You might instead be drawing the distinction between species "known to science" as the set of named species that science currently recognises, and "described species" as the set of species-rank descriptions for which new species names have been published. If this is the case, then your "species known to science" is the same as my "described species" and your "described species" matches the number of validly published names I would like to see linked to my "described species".

Maybe we need to make sure we know what we are all discussing.

mdoering commented 4 years ago

Species estimates are interesting, but I don't quite see how they are related to dataset metrics which is the topic of this issue. This issue only tries to find new, interesting metrics based on existing records in the dataset that we can store and keep over time to monitor changes of dataset content over time.
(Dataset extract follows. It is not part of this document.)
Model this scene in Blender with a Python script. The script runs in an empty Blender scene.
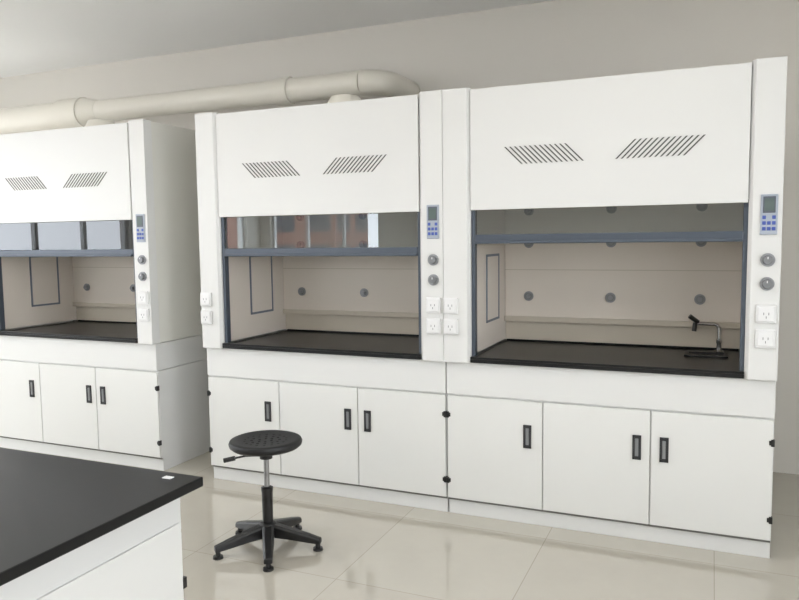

@dhobern we have modelled species estimates to have a type property which can be one of 3 values right now: https://github.com/CatalogueOfLife/backend/blob/master/api/src/main/java/life/catalogue/api/vocab/EstimateType.java

mdoering commented 4 years ago

for ideas how to change how we deal with estimates please open a new issue. We could for example share estimates also in ColDP in which case it makes sense to keep them also in dataset metrics.

dhobern commented 4 years ago

Estimates are the only measure we have of the perceived completeness of a dataset. They give us a way to measure progress over time. Even changes in the estimate may reflect increases in knowlegde. The vocabulary is useful but it only sets the highest ceiling which is frankly not a measure against which CoL can measure progress since many of the species have no names and cannot therefore be added.

mdoering commented 4 years ago

Please continue to discuss estimates in #751

mdoering commented 4 years ago

Metrics have been updated to reflect all new ColDP entities and extensive counts for accepted taxa, extinct taxa and synonyms for every rank.